Running Old Programs In The Browser

I did my first programming in Applesoft BASIC on the Apple IIc, and then I did quite a bit in middle school and early high school in QBasic on a 486 machine.

I’ve been in a bit of an archival kick lately. I recently started a small project of getting some data off of my Apple IIc disks, which is going well. I thought: maybe there is a way to get my old QBasic programs running as well.

QBasic ran under MS-DOS, the command-line interface of pre-Windows and early Windows computers. You can see a more modern version by typing cmd at the Windows program. I wanted to get a way that I could look at my old programs and to preserve and distribute them to others.

I looked around for a QBasic emulator, and except for the well-known and battle-tested DOSBox DOS emulator, could only find a partially-completed QBasic interpreter written in JavaScript. It didn’t have graphics mode, and many of the programs that I wrote used this.

Archive.org has a huge collection of DOS games. This is great for preserving old software. You can even play old games, although any game saves won’t persist between page reloads1. The DOS collection runs on em-dosbox, which compiles the DOSBox DOS emulator from C++ to Javascript using emscripten. Fortunately, all of this is open source.

I was able to get a copy of the QBasic executable and program by digging through archive.org’s copy of the Microsoft website, extracting a self-inflating executable in a Windows virtual machine, then copying that file over to my Mac. Then I could copy my files in the right hierarchy and run a command to compile a directory with of the executable and BASIC programs to something that could be run in the browser.
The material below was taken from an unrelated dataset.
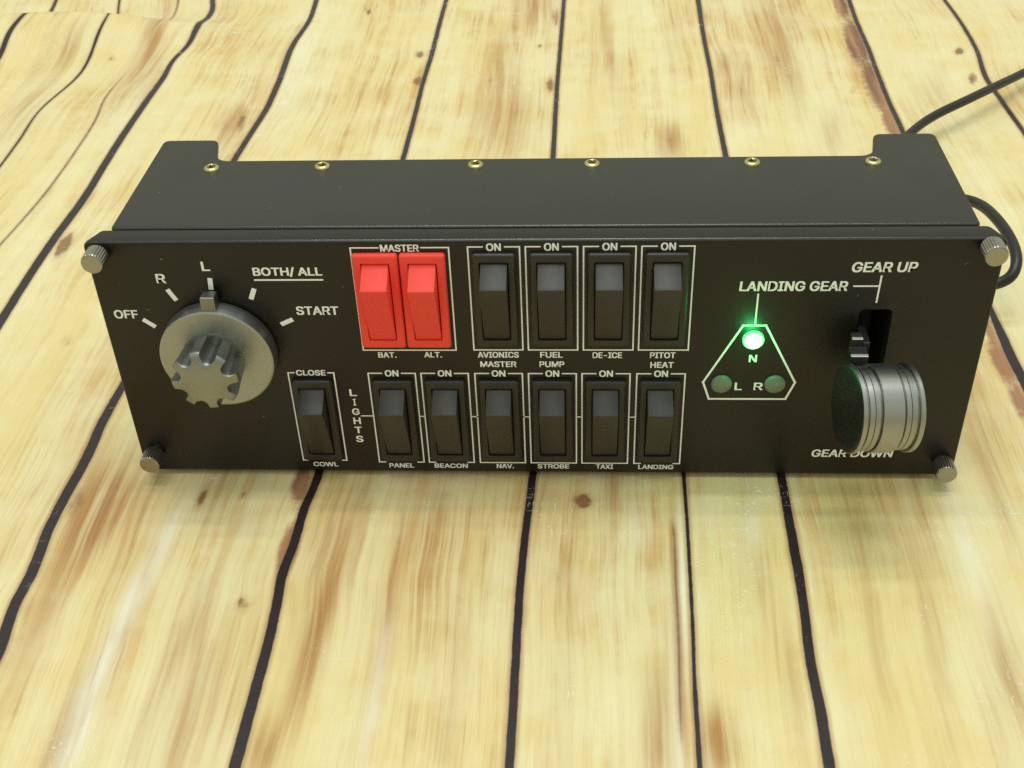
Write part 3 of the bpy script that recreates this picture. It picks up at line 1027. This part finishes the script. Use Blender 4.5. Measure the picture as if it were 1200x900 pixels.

If you want to mess around with the programs right now, you can skip to the bottom of the post.

The tree structure that I had looked roughly like:

...
├── src
│   ├── dosbox.html
│   ├── dosbox.html.mem
│   ├── dosbox.js
│   ├── myqb
│   │   ├── QBASIC
│   │   │   ├── BASIC
│   │   │   │   ├── ...
│   │   │   ├── ...
│   │   ├── QBASIC.HLP
│   │   ├── qbasic.data
│   │   ├── qbasic.exe
│   │   └── qbasic.html
│   ├── packager.py
│   ├── qbasic.data
│   ├── qbasic.html
│   └── ...
├── ...

The command to compile it was:

$ ./packager.py qbasic myqb qbasic.exe

The second argument specifies where all of the files are (where C:\ is mounted). The last argument is which executable to run when DOSBox starts up. The first argument is the name of the .html and associated .data file that will be generated.

You need to copy the following files to be able to host it standalone:

  • dosbox.html.mem
  • dosbox.js
  • qbasic.data (or whatever your .data file is called)
  • qbasic.html (or whatever your .html file is called)

The files in, say, myqb, aren’t actually needed since they are compiled to the .data file when you run the packager program.

The programs

The QBasic programs are located here.

The DOSBox emulator will load when you go to that page and immediately run QBasic. To load a program, File, Open and navigate under the QBASIC directory. (Yes, the files back then needed to be in 8.3 format.) Under each folder is a set of programs and related assets.

There are a couple of potential issues with running the programs.

One is that some of the programs relied on me pressing Ctrl + Break and most keyboards today don’t have the Break key. Plus, I think there are some issues with how DOSBox handles the Ctrl+Break combo normally, which is likely only exacerbated when running inside of a browser.

The other is that I originally had them in different places on my drives (hard and floppy) so the paths to certain assets might not be hooked up entirely correctly. But at least it is up there in some form.

Parting thoughts

If you would have asked me if I would be running programs that used all of the resources of the computer at the time in the web browser of a future computer, I’m not sure that I would have believed you. But, if exponential increases in hardware efficiency continue, the things that are most taxing today might be trivial in the future. Everything you are currently running on your computer might be emulated in a chat client in the future. :)

I may write up some of the programs in an index up there, but it might be a while before I get to it. Until then, feel free to poke around!


  1. There is an open issue related to the ability to persist disk changes between page reloads.